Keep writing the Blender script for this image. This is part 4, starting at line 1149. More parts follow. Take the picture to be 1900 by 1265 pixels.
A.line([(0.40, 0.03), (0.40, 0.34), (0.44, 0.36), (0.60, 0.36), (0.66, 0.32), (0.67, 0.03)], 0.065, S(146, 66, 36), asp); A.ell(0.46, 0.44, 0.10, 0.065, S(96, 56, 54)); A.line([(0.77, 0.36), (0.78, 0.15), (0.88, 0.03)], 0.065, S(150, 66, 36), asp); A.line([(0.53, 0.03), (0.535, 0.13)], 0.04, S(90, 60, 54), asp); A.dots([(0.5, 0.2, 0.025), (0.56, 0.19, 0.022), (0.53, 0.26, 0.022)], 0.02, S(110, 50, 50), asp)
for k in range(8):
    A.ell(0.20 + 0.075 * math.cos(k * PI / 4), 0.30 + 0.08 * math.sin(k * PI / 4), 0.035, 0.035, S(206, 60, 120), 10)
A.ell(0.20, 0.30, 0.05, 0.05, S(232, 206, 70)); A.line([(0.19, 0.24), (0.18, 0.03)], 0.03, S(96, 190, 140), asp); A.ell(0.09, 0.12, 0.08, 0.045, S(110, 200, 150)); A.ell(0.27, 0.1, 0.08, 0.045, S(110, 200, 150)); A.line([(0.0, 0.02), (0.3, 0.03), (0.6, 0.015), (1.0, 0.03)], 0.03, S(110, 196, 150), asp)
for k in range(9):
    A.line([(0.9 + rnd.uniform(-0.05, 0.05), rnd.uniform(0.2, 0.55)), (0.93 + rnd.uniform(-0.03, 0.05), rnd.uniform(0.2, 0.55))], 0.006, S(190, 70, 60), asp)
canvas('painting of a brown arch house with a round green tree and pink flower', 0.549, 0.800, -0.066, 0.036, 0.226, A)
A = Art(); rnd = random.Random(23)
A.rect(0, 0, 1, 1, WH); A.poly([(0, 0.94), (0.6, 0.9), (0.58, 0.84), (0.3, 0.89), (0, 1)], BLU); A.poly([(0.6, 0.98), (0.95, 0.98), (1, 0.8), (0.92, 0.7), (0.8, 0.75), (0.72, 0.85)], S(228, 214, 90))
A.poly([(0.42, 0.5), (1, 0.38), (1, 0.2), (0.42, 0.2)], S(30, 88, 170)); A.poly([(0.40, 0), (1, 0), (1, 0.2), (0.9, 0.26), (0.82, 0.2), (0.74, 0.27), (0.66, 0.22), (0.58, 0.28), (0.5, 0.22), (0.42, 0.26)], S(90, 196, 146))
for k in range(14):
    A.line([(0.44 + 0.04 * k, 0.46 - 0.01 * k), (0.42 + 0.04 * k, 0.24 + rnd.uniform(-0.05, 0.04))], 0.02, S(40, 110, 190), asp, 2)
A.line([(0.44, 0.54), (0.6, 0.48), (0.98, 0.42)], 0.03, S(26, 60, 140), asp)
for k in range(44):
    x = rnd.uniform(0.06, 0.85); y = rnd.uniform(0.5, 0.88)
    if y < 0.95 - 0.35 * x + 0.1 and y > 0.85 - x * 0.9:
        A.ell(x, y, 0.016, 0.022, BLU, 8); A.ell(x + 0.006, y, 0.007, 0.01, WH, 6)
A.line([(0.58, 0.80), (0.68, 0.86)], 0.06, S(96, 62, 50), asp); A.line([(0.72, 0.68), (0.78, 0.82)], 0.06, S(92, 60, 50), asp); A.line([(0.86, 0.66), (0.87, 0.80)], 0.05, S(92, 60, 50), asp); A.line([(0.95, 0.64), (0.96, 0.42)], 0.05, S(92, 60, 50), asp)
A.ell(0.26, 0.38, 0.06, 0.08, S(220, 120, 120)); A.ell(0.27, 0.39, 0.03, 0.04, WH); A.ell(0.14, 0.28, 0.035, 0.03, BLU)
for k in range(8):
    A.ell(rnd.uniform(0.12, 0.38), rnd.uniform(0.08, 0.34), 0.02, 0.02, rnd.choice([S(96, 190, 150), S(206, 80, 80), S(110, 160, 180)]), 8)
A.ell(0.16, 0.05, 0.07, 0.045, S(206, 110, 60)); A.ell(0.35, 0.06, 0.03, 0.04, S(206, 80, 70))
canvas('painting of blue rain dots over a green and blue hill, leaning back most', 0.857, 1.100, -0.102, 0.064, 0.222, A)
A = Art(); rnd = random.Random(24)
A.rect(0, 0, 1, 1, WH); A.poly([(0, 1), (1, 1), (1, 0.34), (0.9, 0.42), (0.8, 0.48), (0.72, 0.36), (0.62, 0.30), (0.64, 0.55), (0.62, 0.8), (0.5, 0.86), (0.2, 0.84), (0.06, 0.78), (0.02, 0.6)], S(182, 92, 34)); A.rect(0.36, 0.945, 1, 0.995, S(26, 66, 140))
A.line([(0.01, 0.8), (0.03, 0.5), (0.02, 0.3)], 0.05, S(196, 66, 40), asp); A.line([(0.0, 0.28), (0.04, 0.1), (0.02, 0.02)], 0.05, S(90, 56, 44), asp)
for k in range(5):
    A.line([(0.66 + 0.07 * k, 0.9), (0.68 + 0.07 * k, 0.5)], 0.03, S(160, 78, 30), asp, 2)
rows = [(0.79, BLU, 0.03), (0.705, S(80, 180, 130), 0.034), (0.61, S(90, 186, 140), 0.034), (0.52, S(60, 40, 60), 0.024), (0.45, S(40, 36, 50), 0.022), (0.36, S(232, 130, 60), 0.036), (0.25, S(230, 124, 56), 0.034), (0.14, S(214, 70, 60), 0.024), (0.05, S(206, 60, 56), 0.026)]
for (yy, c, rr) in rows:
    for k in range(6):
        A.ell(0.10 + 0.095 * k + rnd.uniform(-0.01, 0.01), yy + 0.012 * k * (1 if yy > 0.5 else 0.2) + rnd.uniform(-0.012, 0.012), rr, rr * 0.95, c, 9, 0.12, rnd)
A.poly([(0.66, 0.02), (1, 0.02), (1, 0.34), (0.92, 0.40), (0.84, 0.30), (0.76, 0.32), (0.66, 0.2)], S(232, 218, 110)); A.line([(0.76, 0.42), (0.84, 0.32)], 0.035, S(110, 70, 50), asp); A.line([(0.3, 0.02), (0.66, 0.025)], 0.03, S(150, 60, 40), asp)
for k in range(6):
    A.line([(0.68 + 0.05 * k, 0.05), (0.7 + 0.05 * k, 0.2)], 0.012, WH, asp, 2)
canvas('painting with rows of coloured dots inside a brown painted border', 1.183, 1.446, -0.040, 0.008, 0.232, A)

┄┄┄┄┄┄

- Task brief -
Go through the listing and print each line exactly as it appears.

- Final result -
Keep writing the Blender script for this image. This is part 4, starting at line 1149. More parts follow. Take the picture to be 1900 by 1265 pixels.
A.line([(0.40, 0.03), (0.40, 0.34), (0.44, 0.36), (0.60, 0.36), (0.66, 0.32), (0.67, 0.03)], 0.065, S(146, 66, 36), asp); A.ell(0.46, 0.44, 0.10, 0.065, S(96, 56, 54)); A.line([(0.77, 0.36), (0.78, 0.15), (0.88, 0.03)], 0.065, S(150, 66, 36), asp); A.line([(0.53, 0.03), (0.535, 0.13)], 0.04, S(90, 60, 54), asp); A.dots([(0.5, 0.2, 0.025), (0.56, 0.19, 0.022), (0.53, 0.26, 0.022)], 0.02, S(110, 50, 50), asp)
for k in range(8):
    A.ell(0.20 + 0.075 * math.cos(k * PI / 4), 0.30 + 0.08 * math.sin(k * PI / 4), 0.035, 0.035, S(206, 60, 120), 10)
A.ell(0.20, 0.30, 0.05, 0.05, S(232, 206, 70)); A.line([(0.19, 0.24), (0.18, 0.03)], 0.03, S(96, 190, 140), asp); A.ell(0.09, 0.12, 0.08, 0.045, S(110, 200, 150)); A.ell(0.27, 0.1, 0.08, 0.045, S(110, 200, 150)); A.line([(0.0, 0.02), (0.3, 0.03), (0.6, 0.015), (1.0, 0.03)], 0.03, S(110, 196, 150), asp)
for k in range(9):
    A.line([(0.9 + rnd.uniform(-0.05, 0.05), rnd.uniform(0.2, 0.55)), (0.93 + rnd.uniform(-0.03, 0.05), rnd.uniform(0.2, 0.55))], 0.006, S(190, 70, 60), asp)
canvas('painting of a brown arch house with a round green tree and pink flower', 0.549, 0.800, -0.066, 0.036, 0.226, A)
A = Art(); rnd = random.Random(23)
A.rect(0, 0, 1, 1, WH); A.poly([(0, 0.94), (0.6, 0.9), (0.58, 0.84), (0.3, 0.89), (0, 1)], BLU); A.poly([(0.6, 0.98), (0.95, 0.98), (1, 0.8), (0.92, 0.7), (0.8, 0.75), (0.72, 0.85)], S(228, 214, 90))
A.poly([(0.42, 0.5), (1, 0.38), (1, 0.2), (0.42, 0.2)], S(30, 88, 170)); A.poly([(0.40, 0), (1, 0), (1, 0.2), (0.9, 0.26), (0.82, 0.2), (0.74, 0.27), (0.66, 0.22), (0.58, 0.28), (0.5, 0.22), (0.42, 0.26)], S(90, 196, 146))
for k in range(14):
    A.line([(0.44 + 0.04 * k, 0.46 - 0.01 * k), (0.42 + 0.04 * k, 0.24 + rnd.uniform(-0.05, 0.04))], 0.02, S(40, 110, 190), asp, 2)
A.line([(0.44, 0.54), (0.6, 0.48), (0.98, 0.42)], 0.03, S(26, 60, 140), asp)
for k in range(44):
    x = rnd.uniform(0.06, 0.85); y = rnd.uniform(0.5, 0.88)
    if y < 0.95 - 0.35 * x + 0.1 and y > 0.85 - x * 0.9:
        A.ell(x, y, 0.016, 0.022, BLU, 8); A.ell(x + 0.006, y, 0.007, 0.01, WH, 6)
A.line([(0.58, 0.80), (0.68, 0.86)], 0.06, S(96, 62, 50), asp); A.line([(0.72, 0.68), (0.78, 0.82)], 0.06, S(92, 60, 50), asp); A.line([(0.86, 0.66), (0.87, 0.80)], 0.05, S(92, 60, 50), asp); A.line([(0.95, 0.64), (0.96, 0.42)], 0.05, S(92, 60, 50), asp)
A.ell(0.26, 0.38, 0.06, 0.08, S(220, 120, 120)); A.ell(0.27, 0.39, 0.03, 0.04, WH); A.ell(0.14, 0.28, 0.035, 0.03, BLU)
for k in range(8):
    A.ell(rnd.uniform(0.12, 0.38), rnd.uniform(0.08, 0.34), 0.02, 0.02, rnd.choice([S(96, 190, 150), S(206, 80, 80), S(110, 160, 180)]), 8)
A.ell(0.16, 0.05, 0.07, 0.045, S(206, 110, 60)); A.ell(0.35, 0.06, 0.03, 0.04, S(206, 80, 70))
canvas('painting of blue rain dots over a green and blue hill, leaning back most', 0.857, 1.100, -0.102, 0.064, 0.222, A)
A = Art(); rnd = random.Random(24)
A.rect(0, 0, 1, 1, WH); A.poly([(0, 1), (1, 1), (1, 0.34), (0.9, 0.42), (0.8, 0.48), (0.72, 0.36), (0.62, 0.30), (0.64, 0.55), (0.62, 0.8), (0.5, 0.86), (0.2, 0.84), (0.06, 0.78), (0.02, 0.6)], S(182, 92, 34)); A.rect(0.36, 0.945, 1, 0.995, S(26, 66, 140))
A.line([(0.01, 0.8), (0.03, 0.5), (0.02, 0.3)], 0.05, S(196, 66, 40), asp); A.line([(0.0, 0.28), (0.04, 0.1), (0.02, 0.02)], 0.05, S(90, 56, 44), asp)
for k in range(5):
    A.line([(0.66 + 0.07 * k, 0.9), (0.68 + 0.07 * k, 0.5)], 0.03, S(160, 78, 30), asp, 2)
rows = [(0.79, BLU, 0.03), (0.705, S(80, 180, 130), 0.034), (0.61, S(90, 186, 140), 0.034), (0.52, S(60, 40, 60), 0.024), (0.45, S(40, 36, 50), 0.022), (0.36, S(232, 130, 60), 0.036), (0.25, S(230, 124, 56), 0.034), (0.14, S(214, 70, 60), 0.024), (0.05, S(206, 60, 56), 0.026)]
for (yy, c, rr) in rows:
    for k in range(6):
        A.ell(0.10 + 0.095 * k + rnd.uniform(-0.01, 0.01), yy + 0.012 * k * (1 if yy > 0.5 else 0.2) + rnd.uniform(-0.012, 0.012), rr, rr * 0.95, c, 9, 0.12, rnd)
A.poly([(0.66, 0.02), (1, 0.02), (1, 0.34), (0.92, 0.40), (0.84, 0.30), (0.76, 0.32), (0.66, 0.2)], S(232, 218, 110)); A.line([(0.76, 0.42), (0.84, 0.32)], 0.035, S(110, 70, 50), asp); A.line([(0.3, 0.02), (0.66, 0.025)], 0.03, S(150, 60, 40), asp)
for k in range(6):
    A.line([(0.68 + 0.05 * k, 0.05), (0.7 + 0.05 * k, 0.2)], 0.012, WH, asp, 2)
canvas('painting with rows of coloured dots inside a brown painted border', 1.183, 1.446, -0.040, 0.008, 0.232, A)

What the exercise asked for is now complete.